Barış süreci çabalarında en fazla sorun, sürecin itici gücünü oluşturması gereken siyasi partiler ve partilerin liderlerden kaynaklanmaktadır. Olayları hatırlayacak olursak, ne demek istediğimiz belki daha iyi anlaşılacaktır. Sayın Başbakanımız süreci başlattığını açıklayınca, ana muhalefet liderimiz "kredi açtık" dedi. Başbakanımızın"sen kimsin ki bana kredi açıyorsun" mahiyetindeki cevabı çok kötü bir başlangıç oluşturdu. Başbakanımız barış siyasetini partisi üzerine temellendirerek, olaya partizan bir hava kazandırdı. Sinop olayında da muhalefeti mesnetsiz suçlayarak aynı tutumunu sürdürdü. Halbuki terörü de içeren etnik temelli bir sorunun çözülmesi, toplumda yaygın kabul gören temayülleri temsil eden bir koalisyon kurulması ve sürecin mümkün olduğunca partilerin ortak çabası olarak yürütülmesiyle mümkün olur. Şüphesiz süreci bütünüyle reddedenler koalisyonun dışında kalacaklardır. Ancak süreci destekleyebilecekleri dışlamak, onların sürece karşı tavırlara sürükler. Nitekim Başbakanımızın ana muhalefeti istiskali, CHP içinde çözüm karşıtlarını güçlendirmiştir. Sinop'taki üzücü olaylar sonrasında Sayın Kılıçdaroğlu'nun, Sayın Başbakanımızın özünde doğru olan tepkisini "sıkıysa Rize'de tekrarla" daveti, uzlaşmazlığın ne gibi sorunlar doğurduğuna üzücü bir örnek teşkil etmektedir. Kanımca, Başbakanımız CHP'nin destek demecine olumlu yaklaşmalı; hatta vakit kaybetmeksizin parti lideriyle görüşme fırsatı yaratmalıydı.

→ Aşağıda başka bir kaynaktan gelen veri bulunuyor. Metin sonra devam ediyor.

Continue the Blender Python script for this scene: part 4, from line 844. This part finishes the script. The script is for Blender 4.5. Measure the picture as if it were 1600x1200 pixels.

AKP'nin anayasayı sadece BDP ile anlaşarak değiştireceği izlenimi de ilerlemeyi kolaylaştırmamaktadır. Çözümü benimsemeyenler zaten anayasaya karşı vaziyet alacaklardır. Fakat belki daha tatsız olasılık, şayet BDP kendisinin elde edebileceklerine karşılık iktidarın getirmek istediği başkanlık sistemini benimserse, çözüm arzulayanların ihmal edilmeyecek bölümünün, istemeyerek de olsa, çözümü reddetme durumuna itilebileceğidir. Bunun ne önemi var ki dememek lazımdır. Başbakanımız iki partinin bir önceki seçimde sağladığı siyasi desteğin süregeldiğini varsaymaktadır. Bazı kamuoyu yoklamaları bu varsayımı destekler gözükse de, barış sürecine verilen desteğin aynı oranda olmayabileceği diğer bazı araştırmalarda kendini belli etmektedir. Dolayısıyla, sürecin arkasındaki desteği güçlendirme yolu izlenmezse, gereken yasal düzenlemeleri gerçekleştirmekte dahi başarısız olma olasılığı vardır. Toplumsal destek ancak kamuoyunu doğru bilgilendirerek arttırılabilir. Oysa yapılan açıklamalar sürecin nasıl yürüdüğüne dair kafa karışıklığına yol açmaktadır. Barış politikasını kendi başına belirlediği anlaşılan Başbakanımız, bir yandan "devlet teröristle görüşmez" derken, diğer yandan görüşmeleri yürütmek üzere devlet memurlarını görevlendirmekte; bir yandan BDP'ne süreçte rol verirken, PKK'nın lideriyle hangi BDP yetkilisinin görüşeceğini şahsi iznine bağlayarak onlara güvenmediğini göstermektedir.
Bu işi başaramayacağımızdan korkuyorum. Süreç iyi yönetilmiyor, sıkıntıya girebilir.